Oh wait, Boston didn’t finish last.  Not once in the Francona-Epstein years. Sure they had one of the worst Septembers in memory and didn’t make the playoffs but if I read the recent baseball history correctly, Boston had a pretty decent run from 2003-2011. Well perhaps not that good– they only won two World Series titles and were strong contenders each season in the toughest division in baseball.  I mean, most of the other 29 teams can make the same claim can’t they?

Talk about cutting off your own nose to spite your face. What exactly did Terry Francona and Theo Epstein do that was so heinous that any semblance of loyalty or good business sense was thrown completely out the window by Boston ownership?

Certainly the signings of John Lackey and Carl Crawford were ill advised, some might even say disastrous. In the case of Crawford, someone should have noticed that Crawford had a lifetime batting average of .242 in Fenway Park. Odds were that he was going to play half of his games in Fenway. His performance in Fenway was over the course of nine seasons could hardly be considered a blimp on the statistical radar.

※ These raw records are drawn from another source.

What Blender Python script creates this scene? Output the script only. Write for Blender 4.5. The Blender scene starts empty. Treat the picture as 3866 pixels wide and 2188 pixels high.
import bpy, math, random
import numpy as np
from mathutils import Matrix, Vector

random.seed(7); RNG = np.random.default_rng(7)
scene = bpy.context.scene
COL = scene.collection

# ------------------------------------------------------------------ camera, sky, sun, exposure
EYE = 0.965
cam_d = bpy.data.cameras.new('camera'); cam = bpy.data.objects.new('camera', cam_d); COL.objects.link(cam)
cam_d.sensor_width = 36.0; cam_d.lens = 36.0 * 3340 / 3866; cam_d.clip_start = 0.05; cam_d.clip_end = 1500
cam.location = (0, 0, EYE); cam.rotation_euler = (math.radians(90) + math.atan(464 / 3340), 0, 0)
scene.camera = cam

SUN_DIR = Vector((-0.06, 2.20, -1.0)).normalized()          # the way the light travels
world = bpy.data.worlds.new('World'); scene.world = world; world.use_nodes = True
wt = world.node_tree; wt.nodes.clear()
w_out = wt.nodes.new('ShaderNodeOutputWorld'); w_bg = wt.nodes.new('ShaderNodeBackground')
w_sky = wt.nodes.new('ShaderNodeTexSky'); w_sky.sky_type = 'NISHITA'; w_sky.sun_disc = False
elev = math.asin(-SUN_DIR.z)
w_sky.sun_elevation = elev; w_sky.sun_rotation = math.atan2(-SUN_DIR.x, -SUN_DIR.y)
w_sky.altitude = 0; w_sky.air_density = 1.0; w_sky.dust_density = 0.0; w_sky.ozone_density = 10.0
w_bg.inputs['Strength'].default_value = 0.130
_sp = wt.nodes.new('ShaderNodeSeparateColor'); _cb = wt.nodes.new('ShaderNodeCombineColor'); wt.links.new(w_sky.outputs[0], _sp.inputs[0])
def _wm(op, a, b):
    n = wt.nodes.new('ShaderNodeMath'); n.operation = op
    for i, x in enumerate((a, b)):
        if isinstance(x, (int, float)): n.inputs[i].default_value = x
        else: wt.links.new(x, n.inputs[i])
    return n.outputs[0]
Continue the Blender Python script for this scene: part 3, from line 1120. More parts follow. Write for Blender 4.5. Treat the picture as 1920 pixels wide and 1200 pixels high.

John Lackey had an understandable distraction throughout the 2011 season with the serious illness of his wife.  Ownership should have known that such a situation was more than enough pressure and throwing a player already distracted into the wolves den which maybe should have given the Boston press pause. Lackey had never shown anything near the mental toughness needed to play in Boston or New York. Apparently ownership didn’t notice.

Some of the veteran players, David Ortiz especially, put themselves above the team with their massive egos which weren’t covered by their performance, especially in September. A manger has to count on player responsibility. The press loved Ortiz for his Big Papi stature, with performance and leadership overlooked and blame shifted elsewhere. There was little if any criticism towards a completely one-dimensional player who demanded millions yet produced nothing in September.

Terry Francona had so many distractions from prima donna players and indecisive ownership that he had little or no time to actually concern himself with what was going on during the game. Maybe it was the pills, booze, off field distractions which the Boston press has recently “uncovered” about him.

Historically, the best way to cover up an embarrassing mistake is to manufacture dirt on the innocent victim(s). I had never read anything which questioned Francona’s on field managing skills or his offield behavior. In a town where every breath is written about by someone, I find it odd that nothing had ever surfaced before.

Theo Epstein was the man who brought Boston out of their historically dismal showings.  Certainly Epstein made some questionable signings. Certainly the Boston clubhouse had too many players concerned only with their next paycheck.  Epstein had the resources to fix this problem, letting the prima donnas go by eating what has turned out to be some bad contracts. But when the rumors began to fly that Epstein wanted out of Boston, potential suitors formed a line a mile long.

Boston ownership has finally become more despised than the New York Yankees. Looks good on them.  I hope they pay for it long after Francona has landed somewhere he is appreciated and Epstein builds his next dynasty. Boston ownership decided to throw the baby out with the dirty bath water.